═════ GIVEN RECORDS

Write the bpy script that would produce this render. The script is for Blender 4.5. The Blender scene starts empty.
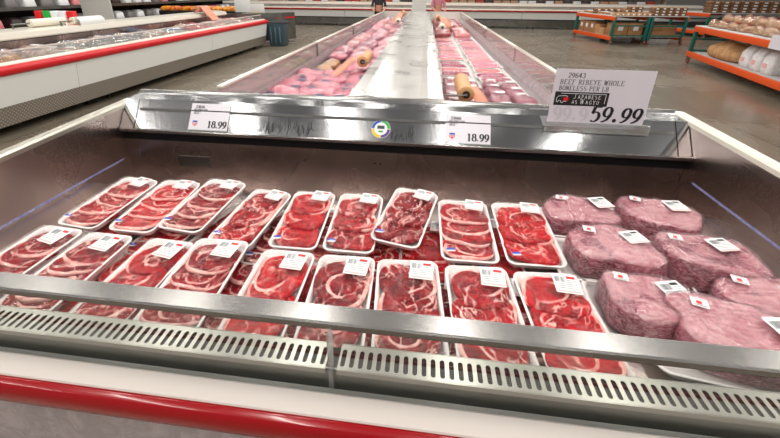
import bpy, bmesh, math, random
from mathutils import Vector, Matrix
PI = math.pi
S = bpy.context.scene
COL = S.collection
R = random.Random(7)

# ------------------------------------------------------------------ helpers
def link(name, me, m=None, parent=None, loc=None, rot=None):
    o = bpy.data.objects.new(name, me)
    COL.objects.link(o)
    if m is not None and me is not None:
        ms = m if isinstance(m, (list, tuple)) else [m]
        for q in ms: me.materials.append(q)
    if parent is not None: o.parent = parent
    if loc is not None: o.location = loc
    if rot is not None: o.rotation_euler = rot
    return o

def thing(name, label, cat, loc=(0, 0, 0), rot=(0, 0, 0), group=None):
    o = bpy.data.objects.new(name, None)
    COL.objects.link(o); o.location = loc; o.rotation_euler = rot
    o.empty_display_size = .05
    return tag(o, label, cat, group)

def tag(o, label, cat, group=None):
    o['label'] = label; o['category'] = cat
    if group: o['group'] = group
    elif 'group' in o: del o['group']
    return o

KIDS = {}
def kids(o): return [c for c in ALLKIDS.get(o.name, [])]
ALLKIDS = {}
def child(name, me, m, parent, loc=None, rot=None):
    o = link(name, me, m, parent, loc, rot)
    ALLKIDS.setdefault(parent.name, []).append(o)
    return o

def copy_tree(o, parent=None):
    c = o.copy(); COL.objects.link(c)
    if parent is not None:
        c.parent = parent
        ALLKIDS.setdefault(parent.name, []).append(c)
    for k in kids(o): copy_tree(k, c)
    return c

class MB:
    def __init__(s): s.v = []; s.f = []; s.mi = []; s.sm = []
    def add(s, vs, fs, mi=0, smooth=False):
        b = len(s.v); s.v += [tuple(v) for v in vs]
        for f in fs:
            s.f.append([b + i for i in f]); s.mi.append(mi); s.sm.append(smooth)
        return s
    def box(s, x0, x1, y0, y1, z0, z1, mi=0, bev=0):
        if bev <= 0:
            vs = [(x0,y0,z0),(x1,y0,z0),(x1,y1,z0),(x0,y1,z0),(x0,y0,z1),(x1,y0,z1),(x1,y1,z1),(x0,y1,z1)]
            fs = [(3,2,1,0),(4,5,6,7),(0,1,5,4),(1,2,6,5),(2,3,7,6),(3,0,4,7)]
            return s.add(vs, fs, mi)
        bm = bmesh.new(); bmesh.ops.create_cube(bm, size=1)
        for v in bm.verts:
            v.co = Vector(((x0+x1)/2 + v.co.x*(x1-x0), (y0+y1)/2 + v.co.y*(y1-y0), (z0+z1)/2 + v.co.z*(z1-z0)))
        bmesh.ops.bevel(bm, geom=list(bm.edges), offset=bev, segments=2, affect='EDGES', profile=.5)
        bm.verts.index_update()
        s.add([v.co for v in bm.verts], [[v.index for v in f.verts] for f in bm.faces], mi, True)
        bm.free(); return s
    def prism_x(s, prof, x0, x1, mi=0, cap=True, smooth=False):   # prof: (y,z) closed
        n = len(prof)
        vs = [(x0, y, z) for y, z in prof] + [(x1, y, z) for y, z in prof]
        fs = [(i, (i+1) % n, n + (i+1) % n, n + i) for i in range(n)]
        s.add(vs, fs, mi, smooth)
        if cap: s.add(vs, [list(range(n))[::-1], list(range(n, 2*n))], mi)
        return s
    def prism_y(s, prof, y0, y1, mi=0, smooth=False):             # prof: (x,z) closed
        n = len(prof)
        vs = [(x, y0, z) for x, z in prof] + [(x, y1, z) for x, z in prof]
        fs = [(i, (i+1) % n, n + (i+1) % n, n + i) for i in range(n)]
        s.add(vs, fs, mi, smooth)
        s.add(vs, [list(range(n)), list(range(n, 2*n))[::-1]], mi); return s
    def prism_z(s, prof, z0, z1, mi=0):
        n = len(prof)
        vs = [(x, y, z0) for x, y in prof] + [(x, y, z1) for x, y in prof]
        fs = [(i, (i+1) % n, n + (i+1) % n, n + i) for i in range(n)] + [list(range(n))[::-1], list(range(n, 2*n))]
        return s.add(vs, fs, mi)
    def tube(s, pts, r, n=10, mi=0, cap=True):
        pts = [Vector(p) for p in pts]; rs = r if isinstance(r, (list, tuple)) else [r]*len(pts)
        vs = []; fs = []
        for i, p in enumerate(pts):
            d = (pts[min(i+1, len(pts)-1)] - pts[max(i-1, 0)]).normalized()
            a = d.cross(Vector((0, 0, 1)))
            if a.length < .05: a = d.cross(Vector((0, 1, 0)))
            a.normalize(); b = d.cross(a)
            for k in range(n):
                t = 2*PI*k/n; vs.append(p + (a*math.cos(t) + b*math.sin(t))*rs[i])
        for i in range(len(pts)-1):
            for k in range(n):
                fs.append((i*n+k, i*n+(k+1) % n, (i+1)*n+(k+1) % n, (i+1)*n+k))
        s.add(vs, fs, mi, True)
        if cap: s.add(vs, [list(range(n)), list(range((len(pts)-1)*n, len(pts)*n))[::-1]], mi)
        return s
    def loops(s, loops, mi=0, smooth=True, cap0=True, cap1=True):
        n = len(loops[0]); vs = [p for l in loops for p in l]; fs = []
        for i in range(len(loops)-1):
            for k in range(n): fs.append((i*n+k, i*n+(k+1) % n, (i+1)*n+(k+1) % n, (i+1)*n+k))
        if cap0: fs.append(list(range(n))[::-1])
        if cap1: fs.append(list(range((len(loops)-1)*n, len(loops)*n)))
        return s.add(vs, fs, mi, smooth)
    def mesh(s, name):
        me = bpy.data.meshes.new(name)
        me.from_pydata([tuple(map(float, v)) for v in s.v], [], s.f)
        me.polygons.foreach_set('material_index', s.mi)
        me.polygons.foreach_set('use_smooth', s.sm)
        bm = bmesh.new(); bm.from_mesh(me); bmesh.ops.recalc_face_normals(bm, faces=bm.faces); bm.to_mesh(me); bm.free()
        me.update(); return me
    def build(s, name, m, parent=None, loc=None, rot=None):
        me = s.mesh(name)
        if parent is None: return link(name, me, m, None, loc, rot)
        return child(name, me, m, parent, loc, rot)

def rrect(w, l, r, z, n=5):
    pts = []
    for cx, cy, a0 in ((w/2-r, l/2-r, 0), (-w/2+r, l/2-r, PI/2), (-w/2+r, -l/2+r, PI), (w/2-r, -l/2+r, 1.5*PI)):
        for k in range(n+1):
            a = a0 + PI/2*k/n; pts.append((cx + r*math.cos(a), cy + r*math.sin(a), z))
    return pts

def fade(a):
    return a*a*(3-2*a)
def h3(i, j, k):
    n = (i*374761393 + j*668265263 + k*2147483647 + 1013904223) & 0xffffffff
    n = ((n ^ (n >> 13))*1274126177) & 0xffffffff
    return ((n ^ (n >> 16)) & 0xffff)/65535.0*2-1
def vn(x, y, z=0.0):
    i, j, k = math.floor(x), math.floor(y), math.floor(z); fx, fy, fz = fade(x-i), fade(y-j), fade(z-k)
    def L(a, b, t): return a+(b-a)*t
    return L(L(L(h3(i,j,k),h3(i+1,j,k),fx),L(h3(i,j+1,k),h3(i+1,j+1,k),fx),fy),
             L(L(h3(i,j,k+1),h3(i+1,j,k+1),fx),L(h3(i,j+1,k+1),h3(i+1,j+1,k+1),fx),fy),fz)

# ------------------------------------------------------------------ materials
def lin(r, g, b):
    f = lambda c: (c/255/12.92) if c/255 <= .04045 else ((c/255+.055)/1.055)**2.4
    return (f(r), f(g), f(b), 1)
class NT:
    def __init__(s, name):
        s.m = bpy.data.materials.new(name); s.m.use_nodes = True
        s.t = s.m.node_tree; s.n = s.t.nodes; s.n.clear()
        s.out = s.n.new('ShaderNodeOutputMaterial')
    def new(s, k, **kw):
        q = s.n.new(k)
        for a, b in kw.items(): setattr(q, a, b)
        return q
    def ln(s, a, b): s.t.links.new(a, b)
    def setin(s, sock, v):
        if hasattr(v, 'node'): s.ln(v, sock)
        else: sock.default_value = v
    def bsdf(s, col=None, rough=.5, metal=0, **kw):
        p = s.new('ShaderNodeBsdfPrincipled')
        if col is not None: s.setin(p.inputs['Base Color'], col)
        s.setin(p.inputs['Roughness'], rough); s.setin(p.inputs['Metallic'], metal)
        for a, b in kw.items(): s.setin(p.inputs[a.replace('_', ' ')], b)
        return p
    def coord(s, kind='Object'):
        if not hasattr(s, 'tc'): s.tc = s.new('ShaderNodeTexCoord')
        return s.tc.outputs[kind]
    def mapping(s, v, scale=(1, 1, 1), loc=(0, 0, 0), rot=(0, 0, 0)):
        q = s.new('ShaderNodeMapping'); s.ln(v, q.inputs[0])
        q.inputs['Scale'].default_value = scale; q.inputs['Location'].default_value = loc; q.inputs['Rotation'].default_value = rot
        return q.outputs[0]
    def noise(s, vec, scale=5, detail=3, rough=.5, dist=0, rnd=False):
        q = s.new('ShaderNodeTexNoise')
        if rnd:
            q.noise_dimensions = '4D'
            oi = s.new('ShaderNodeObjectInfo'); s.ln(s.math('MULTIPLY', oi.outputs['Random'], 57.3), q.inputs['W'])
        s.ln(vec, q.inputs['Vector']); q.inputs['Scale'].default_value = scale; q.inputs['Detail'].default_value = detail
        q.inputs['Roughness'].default_value = rough; q.inputs['Distortion'].default_value = dist
        return q.outputs[0]
    def math(s, op, a, b=None, clamp=False):
        q = s.new('ShaderNodeMath', operation=op); q.use_clamp = clamp
        s.setin(q.inputs[0], a)
        if b is not None: s.setin(q.inputs[1], b)
        return q.outputs[0]
    def rng(s, v, a, b, c=0, d=1, smooth=True):
        q = s.new('ShaderNodeMapRange'); q.interpolation_type = 'SMOOTHSTEP' if smooth else 'LINEAR'
        s.setin(q.inputs[0], v); 
        for i, x in zip((1, 2, 3, 4), (a, b, c, d)): s.setin(q.inputs[i], x)
        return q.outputs[0]
    def mix(s, f, a, b):
        q = s.new('ShaderNodeMix', data_type='RGBA'); s.setin(q.inputs[0], f); s.setin(q.inputs[6], a); s.setin(q.inputs[7], b)
        return q.outputs[2]
    def bump(s, h, strength=.3, dist=.01):
        q = s.new('ShaderNodeBump'); s.ln(h, q.inputs['Height']); q.inputs['Strength'].default_value = strength; q.inputs['Distance'].default_value = dist
        return q.outputs[0]
    def done(s, sh): s.ln(sh, s.out.inputs[0]); return s.m

def plain(name, col, rough=.5, metal=0, **kw):
    t = NT(name); return t.done(t.bsdf(col, rough, metal, **kw).outputs[0])
def mottled(name, c1, c2, scale=6, rough=.5, metal=0, bumpk=0, lo=.35, hi=.65, rnd=True, dist=.4, **kw):
    t = NT(name); v = t.coord(); n = t.noise(v, scale, 4, .55, dist, rnd)
    p = t.bsdf(t.mix(t.rng(n, lo, hi), c1, c2), rough, metal, **kw)
    if bumpk: t.ln(t.bump(n, bumpk, .01), p.inputs['Normal'])
    return t.done(p.outputs[0])

def steel(name, col, rough=.25, stretch=(1, 1, 30), wear=.5, dark=None, bk=.06):
    t = NT(name); v = t.coord()
    br = t.noise(t.mapping(v, stretch), 6, 4, .6)
    bl = t.noise(v, 2.6, 1.5, .5, .3)
    sc = t.noise(t.mapping(v, (14, 14, 3)), 9, 2, .5, 1.5)
    scr = t.rng(t.math('ABSOLUTE', t.math('SUBTRACT', sc, .5)), 0, .006, 1, 0)
    r = t.math('ADD', t.rng(bl, .3, .7, rough-.03, rough+.07), t.math('MULTIPLY', t.math('MULTIPLY', scr, wear), .2))
    c = t.mix(t.rng(bl, .35, .7), col, dark or tuple(x*.72 for x in col[:3])+(1,))
    p = t.bsdf(c, r, 1)
    h = t.math('ADD', t.math('MULTIPLY', br, .5), t.math('MULTIPLY', bl, 2.0))
    t.ln(t.bump(h, bk, .006), p.inputs['Normal'])
    return t.done(p.outputs[0])

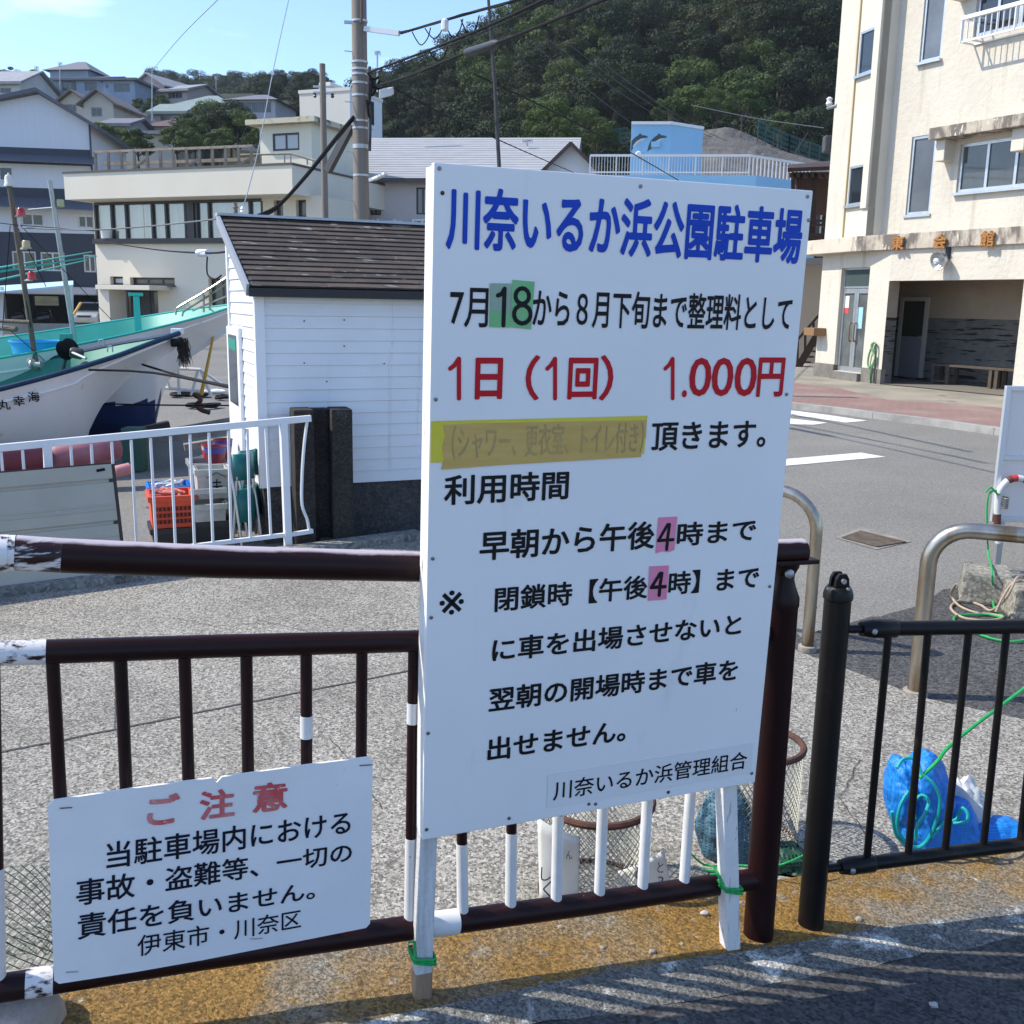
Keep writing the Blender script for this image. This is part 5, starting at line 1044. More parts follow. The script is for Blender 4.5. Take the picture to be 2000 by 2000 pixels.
for a, b in (((318, 718), (392, 722)), ((392, 722), (412, 772)), ((318, 718), (332, 760)), ((386, 724), (374, 772)), ((300, 756), (395, 764)), ((392, 722), (440, 756)), ((348, 720), (350, 770))): MB().tube([P(*a, 14.0), P(*b, 14.0)], .022, 8).build('pipe', WR, tr, smooth=True)
tag(MB().tube([P(418, 650, 13.4), P(393, 772, 13.0)], [.014, .026], 8).build('yellow_pole', MM('yellow_pole_paint', (.50, .28, .02), .5), smooth=True, loc=P(393, 772, 13)), 'yellow and black pole leaning by the trestle', 'pole')
tag(MB().tube([P(158, 592, 24), P(140, 620, 23)], .03, 8).build('yellow_pole', MM('yellow_pole_paint'), smooth=True, loc=P(140, 620, 23)), 'short yellow guy cover beside the galvanised mast', 'pole')
for k_, (x, y, w_, l) in enumerate([(370, 776, 40, 'black rope heap under the trestle'), (400, 798, 36, 'black rope heap near the shed door'), (420, 770, 24, 'white rope coil by the shed door'), (438, 782, 18, 'dark shackle and chain heap at the shed corner')]):
    pts = []; c = G(x, y, GZ)
    for i in range(26): g = i * 1.3 + k_; r_ = w_ / 2000 * c.y * .5 * (.4 + .6 * abs(math.sin(i * .7))); pts.append(c + Vector((math.cos(g) * r_ * 2, math.sin(g) * r_ * 1.6, .03 + .04 * abs(math.sin(i * 1.9)))))
    rope('rope_heap', l, pts, .022, WB if k_ == 2 else BLACKM, seg=4, n=6)
tag(MB().tube(arc([P(376, 770, 13), P(386, 775, 13), P(392, 782, 12.9), P(384, 790, 12.9), P(392, 800, 12.9), P(410, 806, 12.9)], 4), .03, 6).build('chain', RUST, smooth=True, loc=P(392, 790, 12.9)), 'rusty chain and hook lying by the mooring line end', 'chain')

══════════

→ **WRITTEN PROBLEM**: In the entries above, find the line that contains "R = random.Random(7)", then repeat exactly every line from the first one through that line, with no pictures.

→ **REPLY TO THE EXERCISE**:
Write the bpy script that would produce this render. The script is for Blender 4.5. The Blender scene starts empty.
import bpy, bmesh, math, random
from mathutils import Vector, Matrix
PI = math.pi
S = bpy.context.scene
COL = S.collection
R = random.Random(7)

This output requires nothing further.